Sunday, June 27, 2010

Teach Me How To Pray

 

Many priests will share stories about the challenges everyone confronts in their experiences of prayer.  Many people relate how prayer seems to be a difficult reality.  This is true for almost every person whether married or single.  An honest priest will also share that they, too, find themselves on the same search at different times in their lives.

During my days as a Jesuit novice, learning about prayer was a primary goal.  It was in those formative years that we were taught one particular spiritual practice that ultimately became a sure way of learning about prayer.  The exercise, designed by St. Ignatius Loyola, for his Jesuit communities and for men and women making the Spiritual Exercises, had a specific intention that many of us novices did not see as a method of learning how to pray.  The specific exercise is named the Examen.  It is the shortened name for an Examination of Conscience.  Today many would see it as a preparation for confession.  It was much more than that.

The Examen consisted of five steps that ultimately brought an individual much closer to God.  Who wouldn't grow in a personal relationship with God when twice each day the individual takes fifteen minutes to be with God going through five distinct activities included in the Examen.  We novices quickly learned that the Examen was much more than thinking about what "sins" we had tallied since the last time we made an Examen.   Looking at the five steps in this spiritual activity, you can easily see how these fifteen minutes are an opportunity to grow one spiritual relationship with God.  Anyone who can remember the five steps of the Examen and practice the exercise at least once each day will soon feel the desire to speak out loud, "Heh, this praying business is not so difficult.  Why didn't someone teach this years ago?"  Ignatius was a wise priest and leader of a community of male religious.  He was known to say often that the Examen is the one prayer in the daily life of the Jesuit that should not be omitted.  What Ignatius said a few centuries ago is, perhaps, more important today than in his time.  So, what is this wonder "test" that makes prayer so easy?

1.  You ask God for his grace to make these moments alone with him a genuine experience of prayer -- both talking and listening between the person and God.  This is what should be done as anyone begins a time of prayer be it the Examen or a regular time of prayer.  This first step truly brings a person into contact with God at the outset.  Just time asking God for his graces to open the mind and heart.

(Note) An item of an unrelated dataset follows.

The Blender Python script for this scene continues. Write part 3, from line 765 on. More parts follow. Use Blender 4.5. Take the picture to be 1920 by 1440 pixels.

2.  Consider the abundance that God has poured in your life since the last Examen.  This abundance can be any moment or person that has brought happiness into your life in the last few hours.  The resolution of a personal dispute or annoyance with another person, a telephone call from a friend whose voice always brings peace, or simply walking into an air-conditioned building on a torrid summer afternoon or even how good an iced tea or iced water drink makes one feel so much better on a summer's day.  Then stop and, as Ignatius would say, "savor" the moment, "savor" the feelings that you may not have given much attention in the past.  Don't rush passed these moments.  Talk to God about how good these experiences are for you.  Thank him for these special moments.

3.  Bring to the screen of your mind the events of the last few hours.  At this point you focus on what you did that made you feel God's presence or where you sensed you turned aside from God a little.  It may be difficult at first but in this step we should seek to find hints of God's being  present with us in the last few hours. 

4.  In this step you ask the God you have engaged in this prayer exercise to forgive whatever sins or faults you have recalled since the last Examen.

5.  Finally you continue your dialog with God and ask for the graces to live your life in God's loving care.  You recognize how God has tried to be with you during those hours and how you may have acted in ways that puts some distance between you but not having asked forgiveness, you seek the graces to move forward for the rest of the day or the next day mindfully living in God's graces.  Then Ignatius recommends we conclude the Examen with an Our Father prayer.

Simple?  I think so.  A challenge?  I know so.  What you have done in this exercise is to have taken what had been your recent realities and turned them into genuine prayer with God.  You have unlocked what many thought was an experience only for saints.  You have initiated or you continue a genuine experience of prayer.